TW: I love the guitar part. But I thought of William Lee.

TV: That's what everyone thinks. Mr Lee is a name often used for the Chinaman who helps the spies out when they come to town, or most Chinese laundries.

TW: I get that. Lines like, "The dog is turning red."

Fred Smith: It's an embarrassed dog.

BF: Either that or a communist.

TW: "Tell him the code is broken and the dog is turning red"?

TV: "He'll know the code is broken, tell him the dog is turning red."

TW: This is out there. I don't hear lyrics like that.
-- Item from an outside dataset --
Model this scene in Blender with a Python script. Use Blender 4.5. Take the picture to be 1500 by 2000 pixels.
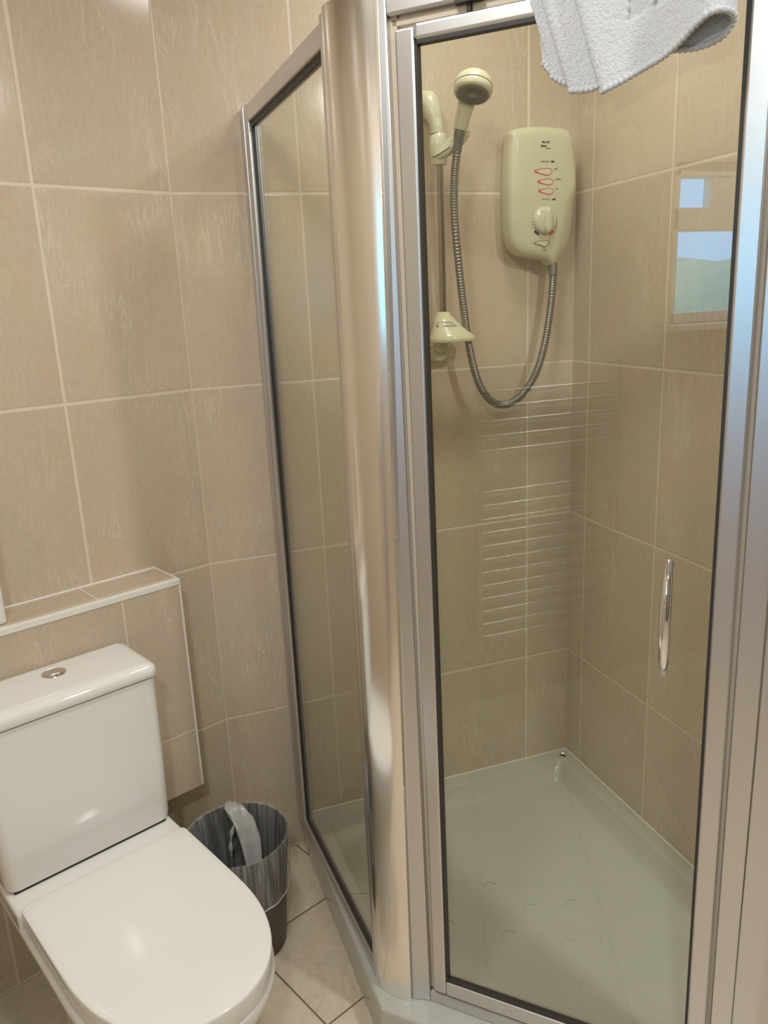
import bpy, bmesh, math, random
from mathutils import Vector, Matrix
random.seed(4)
for o in list(bpy.data.objects):
    bpy.data.objects.remove(o)
SC = bpy.context.scene
COL = SC.collection
PI = math.pi

# ------------------------------------------------------------------ camera
cd = bpy.data.cameras.new('camera')
cam = bpy.data.objects.new('camera', cd)
COL.objects.link(cam)
cd.sensor_fit = 'VERTICAL'
cd.sensor_height = 36.0
cd.sensor_width = 27.0
cd.lens = 27.625
cd.clip_start = 0.01
rt = Vector((0.9421, -0.3325, -0.0436)).normalized()
fw = Vector((0.3107, 0.9144, -0.2596)).normalized()
up = rt.cross(fw).normalized()
rt = fw.cross(up)
cam.matrix_world = Matrix(((rt.x, up.x, -fw.x, -1.2247), (rt.y, up.y, -fw.y, -1.9167),
                           (rt.z, up.z, -fw.z, 1.4922), (0, 0, 0, 1)))
SC.camera = cam

# ------------------------------------------------------------------ world, view
wd = bpy.data.worlds.new('sky')
SC.world = wd
wd.use_nodes = True
bg = wd.node_tree.nodes['Background']
bg.inputs[0].default_value = (0.15, 0.52, 1.0, 1)
bg.inputs[1].default_value = 9.0
SC.view_settings.view_transform = 'Standard'
SC.view_settings.look = 'None'
SC.view_settings.exposure = 0.16
SC.view_settings.gamma = 1.0
SC.view_settings.use_curve_mapping = False

LAMPS = [(-0.45, -0.42, 0.30, 3.8), (-1.22, -1.12, 0.20, 7.8), (-0.05, -1.85, 0.11, 14.5), (-1.46, -2.42, 0.13, 14.0)]     # ceiling lights: x, y, diameter, watts; the second is an added fill
LAMP_COL = (0.97, 1.0, 0.975)
CEIL = 2.40

# ------------------------------------------------------------------ node helpers
def new_mat(name):
    m = bpy.data.materials.new(name)
    m.use_nodes = True
    nt = m.node_tree
    return m, nt, nt.nodes['Principled BSDF']

class NT:
    def __init__(s, nt):
        s.nt = nt
    def n(s, t, **k):
        nd = s.nt.nodes.new(t)
        for a, b in k.items():
            setattr(nd, a, b)
        return nd
    def link(s, a, b):
        s.nt.links.new(a, b)
    def m(s, op, a, b=None, c=None, clamp=False):
        nd = s.n('ShaderNodeMath', operation=op)
        nd.use_clamp = clamp
        for i, v in enumerate((a, b, c)):
            if v is None:
                continue
            if isinstance(v, (int, float)):
                nd.inputs[i].default_value = v
            else:
                s.link(v, nd.inputs[i])
        return nd.outputs[0]
    def mix(s, f, a, b):
        nd = s.n('ShaderNodeMix', data_type='RGBA')
        for sock, v in ((nd.inputs[0], f), (nd.inputs[6], a), (nd.inputs[7], b)):
            if isinstance(v, (int, float)):
                sock.default_value = v
            elif isinstance(v, tuple):
                sock.default_value = v if len(v) == 4 else v + (1,)
            else:
                s.link(v, sock)
        return nd.outputs[2]
    def noise(s, vec, scale, detail=3.0, rough=0.5, dist=0.0):
        nd = s.n('ShaderNodeTexNoise')
        nd.inputs['Scale'].default_value = scale
        nd.inputs['Detail'].default_value = detail
        nd.inputs['Roughness'].default_value = rough
        nd.inputs['Distortion'].default_value = dist
        s.link(vec, nd.inputs['Vector'])
        return nd.outputs[0]
    def ramp(s, f, a, b):
        nd = s.n('ShaderNodeMapRange')
        nd.inputs[1].default_value = a
        nd.inputs[2].default_value = b
        s.link(f, nd.inputs[0])
        return nd.outputs[0]
    def xyz(s, x, y, z):
        nd = s.n('ShaderNodeCombineXYZ')
        for i, v in enumerate((x, y, z)):
            if isinstance(v, (int, float)):
                nd.inputs[i].default_value = v
            else:
                s.link(v, nd.inputs[i])
        return nd.outputs[0]

def tile_material(name, axu, axv, w, h, u0, v0, grout=0.0052, cols=None, grout_col=(0.80, 0.69, 0.54), rough=0.13, streak=True, fresh=0.0):
    """ceramic tiles on a grid in object space: axu / axv name the two axes of the face"""
    mat, nt, P = new_mat(name)
    T = NT(nt)
    tc = T.n('ShaderNodeTexCoord')
    sp = T.n('ShaderNodeSeparateXYZ')
    T.link(tc.outputs['Object'], sp.inputs[0])
    U, V = sp.outputs[axu], sp.outputs[axv]
    u = T.m('DIVIDE', T.m('SUBTRACT', U, u0), w)
    v = T.m('DIVIDE', T.m('SUBTRACT', V, v0), h)
    fu, fv = T.m('FRACT', u), T.m('FRACT', v)
    du = T.m('MULTIPLY', T.m('MINIMUM', fu, T.m('SUBTRACT', 1.0, fu)), w)
    dv = T.m('MULTIPLY', T.m('MINIMUM', fv, T.m('SUBTRACT', 1.0, fv)), h)
    d = T.m('MINIMUM', du, dv)
    wob = T.noise(T.xyz(U, V, 0.0), 60.0, 2.0)
    d2 = T.m('ADD', d, T.m('MULTIPLY', T.m('SUBTRACT', wob, 0.5), 0.0012))
    isT = T.ramp(d2, grout * 0.5 - 0.0005, grout * 0.5 + 0.0006)
    wn = T.n('ShaderNodeTexWhiteNoise', noise_dimensions='3D')
    T.link(T.xyz(T.m('FLOOR', u), T.m('FLOOR', v), u0 * 3.1 + 0.5), wn.inputs['Vector'])
    rs = T.n('ShaderNodeSeparateColor')
    T.link(wn.outputs['Color'], rs.inputs[0])
    r1, r2, r3 = rs.outputs
    pu = T.m('ADD', U, T.m('MULTIPLY', r1, 7.0))
    pv = T.m('ADD', V, T.m('MULTIPLY', r2, 5.0))
    c_mid, c_pink, c_grey, c_vein = cols or ((0.605, 0.490, 0.366), (0.61, 0.468, 0.346), (0.565, 0.49, 0.37), (0.80, 0.70, 0.56))
    if streak:
        big = T.noise(T.xyz(T.m('MULTIPLY', pu, 16.0), T.m('MULTIPLY', pv, 6.0), 0.0), 1.0, 6.0, 0.72, 0.5)
        big2 = T.noise(T.xyz(T.m('MULTIPLY', pu, 15.0), T.m('MULTIPLY', pv, 5.5), 4.7), 1.0, 6.0, 0.74, 0.7)
        fine = T.noise(T.xyz(T.m('MULTIPLY', pu, 150.0), T.m('MULTIPLY', pv, 55.0), 2.0), 1.0, 5.0, 0.75, 0.3)
        vn = T.noise(T.xyz(T.m('MULTIPLY', pu, 40.0), T.m('MULTIPLY', pv, 6.0), 9.0), 1.0, 4.0, 0.62, 0.9)
    else:
        big = T.noise(T.xyz(pu, pv, 0.0), 7.0, 5.0, 0.6, 0.8)
        big2 = T.noise(T.xyz(pu, pv, 4.7), 11.0, 5.0, 0.65, 0.9)
        fine = T.noise(T.xyz(pu, pv, 2.0), 60.0, 4.0, 0.7, 0.3)
        vn = T.noise(T.xyz(pu, pv, 9.0), 6.0, 5.0, 0.6, 1.2)
    c = T.mix(T.ramp(big, 0.40, 0.66), c_mid, c_pink)
    c = T.mix(T.ramp(big2, 0.46, 0.70), c, c_grey)
    vein = T.m('SUBTRACT', 1.0, T.m('MULTIPLY', T.m('ABSOLUTE', T.m('SUBTRACT', vn, 0.5)), 26.0), clamp=True)
    vmask = T.ramp(T.noise(T.xyz(T.m('MULTIPLY', pu, 7.0), T.m('MULTIPLY', pv, 4.0), 6.0), 1.0, 2.0), 0.47, 0.66)
    c = T.mix(T.m('MULTIPLY', T.m('MULTIPLY', vein, vmask), 0.46), c, c_vein)
    gain = T.m('ADD', T.m('ADD', 0.79, T.m('MULTIPLY', fine, 0.40)), T.m('MULTIPLY', T.m('SUBTRACT', r3, 0.5), 0.10))
    hsv = T.n('ShaderNodeHueSaturation')
    T.link(gain, hsv.inputs['Value'])
    T.link(c, hsv.inputs['Color'])
    g = T.mix(T.noise(T.xyz(U, V, 3.0), 14.0, 3.0), grout_col, tuple(x * 0.86 for x in grout_col))
    T.link(T.mix(isT, g, hsv.outputs[0]), P.inputs['Base Color'])
    T.link(T.m('SUBTRACT', 0.72, T.m('MULTIPLY', isT, 0.72 - rough)), P.inputs['Roughness'])
    P.inputs['Specular IOR Level'].default_value = 0.45
    bmp = T.n('ShaderNodeBump')
    bmp.inputs['Strength'].default_value = 0.35
    bmp.inputs['Distance'].default_value = 0.002
    hgt = T.m('ADD', T.ramp(d2, grout * 0.3, grout * 0.9), T.m('MULTIPLY', T.noise(T.xyz(U, V, 1.0), 22.0, 2.0), 0.10))
    hgt = T.m('ADD', hgt, T.m('MULTIPLY', fine, 0.10))
    T.link(hgt, bmp.inputs['Height'])
    T.link(bmp.outputs[0], P.inputs['Normal'])
    return mat

def plain(name, col, rough=0.4, metal=0.0, spec=0.5, coat=0.0, bump=0.0, bscale=200.0, mottle=0.0, mscale=30.0):
    mat, nt, P = new_mat(name)
    T = NT(nt)
    tc = T.n('ShaderNodeTexCoord')
    nz = T.noise(tc.outputs['Object'], mscale, 3.0)
    a = tuple(x * (1 - mottle) for x in col)
    b = tuple(min(1, x * (1 + mottle)) for x in col)
    T.link(T.mix(nz, a, b), P.inputs['Base Color'])
    P.inputs['Roughness'].default_value = rough
    P.inputs['Metallic'].default_value = metal
    P.inputs['Specular IOR Level'].default_value = spec
    P.inputs['Coat Weight'].default_value = coat
    P.inputs['Coat Roughness'].default_value = 0.04
    if bump:
        bm_ = T.n('ShaderNodeBump')
        bm_.inputs['Strength'].default_value = bump
        bm_.inputs['Distance'].default_value = 0.001
        T.link(T.noise(tc.outputs['Object'], bscale, 2.0), bm_.inputs['Height'])
        T.link(bm_.outputs[0], P.inputs['Normal'])
    return mat

def glass_material(name, tint):
    """thin clear pane: tinted see-through plus a Schlick mirror layer"""
    mat = bpy.data.materials.new(name)
    mat.use_nodes = True
    nt = mat.node_tree
    nt.nodes.clear()
    T = NT(nt)
    out = T.n('ShaderNodeOutputMaterial')
    geo = T.n('ShaderNodeNewGeometry')
    dp = T.n('ShaderNodeVectorMath', operation='DOT_PRODUCT')
    T.link(geo.outputs['Normal'], dp.inputs[0])
    T.link(geo.outputs['Incoming'], dp.inputs[1])
    c = T.m('ABSOLUTE', dp.outputs['Value'])
    f = T.m('ADD', 0.045, T.m('MULTIPLY', T.m('POWER', T.m('SUBTRACT', 1.0, c, clamp=True), 5.0), 0.95), clamp=True)
    tr = T.n('ShaderNodeBsdfTransparent')
    tr.inputs[0].default_value = tint + (1,)
    gl = T.n('ShaderNodeBsdfGlossy')
    gl.inputs['Roughness'].default_value = 0.0
    mx = T.n('ShaderNodeMixShader')
    T.link(f, mx.inputs[0])
    T.link(tr.outputs[0], mx.inputs[1])
    T.link(gl.outputs[0], mx.inputs[2])
    T.link(mx.outputs[0], out.inputs[0])
    return mat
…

TV: People say it every day.

TW: It's really covert. "Marquee Moon" seems like a record of the night. "Adventure" seems like twilight. This new record sounds like bright daylight, and the sun has soaked everything. "Adventure" sounds great at six o'clock at night when the sun's going down, and you've had a few stiff drinks, just looking out the window—"The Fire" and "The Dream's Dream". This is not first take stuff; things are uncovered as you listen to it over time. I like it to retain its mystery. On the other hand, when I want to get away from the cerebral, I put on blues like Sun House, Skip James or Robert Johnson. They play on the bottom. But when I want to go to the top, I put on "Adventure".

BF: Robert Johnson has a lot of mystic images.

TV: There's a lot of Bible stuff in there.

BF: I used to think there was a lot of psychotic stuff there, "Hell hound on my trail".

TW: He seemed psychotic, I think—he treated women pretty bad. There seems to be a distince difference in the way you guys record and play live. There's enough leeway in the songs for improvisation on stage.

TV: We improvise a lot. We did some shows in Europe a couple of weeks ago, and already the songs were getting ten minutes long.

TW: All right! I love that. What's the longest one you do?

TV: "1880" is up to 12 minutes, at least.

BF: We ended a show in France—we still weren't done when we had to quit.

FS: They had this firework show with a parade, and 50-foot pink balloon monsters.